[TASK TO CARRY OUT] Each of the entries should be retyped precisely as it appears.

Records with scene code:
· · ·
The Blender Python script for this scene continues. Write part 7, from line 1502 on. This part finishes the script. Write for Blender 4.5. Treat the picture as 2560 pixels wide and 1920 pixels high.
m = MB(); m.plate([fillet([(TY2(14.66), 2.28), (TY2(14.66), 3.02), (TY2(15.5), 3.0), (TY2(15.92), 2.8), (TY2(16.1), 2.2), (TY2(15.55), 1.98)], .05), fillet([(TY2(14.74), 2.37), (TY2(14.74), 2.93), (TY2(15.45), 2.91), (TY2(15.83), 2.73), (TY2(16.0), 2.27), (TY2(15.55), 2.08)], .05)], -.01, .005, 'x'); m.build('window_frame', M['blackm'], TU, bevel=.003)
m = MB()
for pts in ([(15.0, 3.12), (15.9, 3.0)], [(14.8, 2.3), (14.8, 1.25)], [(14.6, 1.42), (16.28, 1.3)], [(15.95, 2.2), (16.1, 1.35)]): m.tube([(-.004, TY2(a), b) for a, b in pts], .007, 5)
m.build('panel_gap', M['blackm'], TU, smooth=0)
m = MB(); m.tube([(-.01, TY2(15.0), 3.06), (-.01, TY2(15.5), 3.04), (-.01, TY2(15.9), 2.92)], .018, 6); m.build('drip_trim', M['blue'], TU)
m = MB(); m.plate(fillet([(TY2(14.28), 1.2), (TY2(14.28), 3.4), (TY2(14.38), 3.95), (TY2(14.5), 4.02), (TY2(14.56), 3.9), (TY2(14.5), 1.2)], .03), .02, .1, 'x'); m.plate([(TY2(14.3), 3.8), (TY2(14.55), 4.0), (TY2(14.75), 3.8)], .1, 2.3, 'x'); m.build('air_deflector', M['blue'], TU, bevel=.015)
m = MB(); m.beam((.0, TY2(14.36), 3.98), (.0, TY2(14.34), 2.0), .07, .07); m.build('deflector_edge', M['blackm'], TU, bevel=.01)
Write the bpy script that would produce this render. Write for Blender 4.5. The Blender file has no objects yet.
· · ·
[EXERCISE ANSWER]
The Blender Python script for this scene continues. Write part 7, from line 1502 on. This part finishes the script. Write for Blender 4.5. Treat the picture as 2560 pixels wide and 1920 pixels high.
m = MB(); m.plate([fillet([(TY2(14.66), 2.28), (TY2(14.66), 3.02), (TY2(15.5), 3.0), (TY2(15.92), 2.8), (TY2(16.1), 2.2), (TY2(15.55), 1.98)], .05), fillet([(TY2(14.74), 2.37), (TY2(14.74), 2.93), (TY2(15.45), 2.91), (TY2(15.83), 2.73), (TY2(16.0), 2.27), (TY2(15.55), 2.08)], .05)], -.01, .005, 'x'); m.build('window_frame', M['blackm'], TU, bevel=.003)
m = MB()
for pts in ([(15.0, 3.12), (15.9, 3.0)], [(14.8, 2.3), (14.8, 1.25)], [(14.6, 1.42), (16.28, 1.3)], [(15.95, 2.2), (16.1, 1.35)]): m.tube([(-.004, TY2(a), b) for a, b in pts], .007, 5)
m.build('panel_gap', M['blackm'], TU, smooth=0)
m = MB(); m.tube([(-.01, TY2(15.0), 3.06), (-.01, TY2(15.5), 3.04), (-.01, TY2(15.9), 2.92)], .018, 6); m.build('drip_trim', M['blue'], TU)
m = MB(); m.plate(fillet([(TY2(14.28), 1.2), (TY2(14.28), 3.4), (TY2(14.38), 3.95), (TY2(14.5), 4.02), (TY2(14.56), 3.9), (TY2(14.5), 1.2)], .03), .02, .1, 'x'); m.plate([(TY2(14.3), 3.8), (TY2(14.55), 4.0), (TY2(14.75), 3.8)], .1, 2.3, 'x'); m.build('air_deflector', M['blue'], TU, bevel=.015)
m = MB(); m.beam((.0, TY2(14.36), 3.98), (.0, TY2(14.34), 2.0), .07, .07); m.build('deflector_edge', M['blackm'], TU, bevel=.01)
Write the bpy script that would produce this render. Write for Blender 4.5. The Blender file has no objects yet.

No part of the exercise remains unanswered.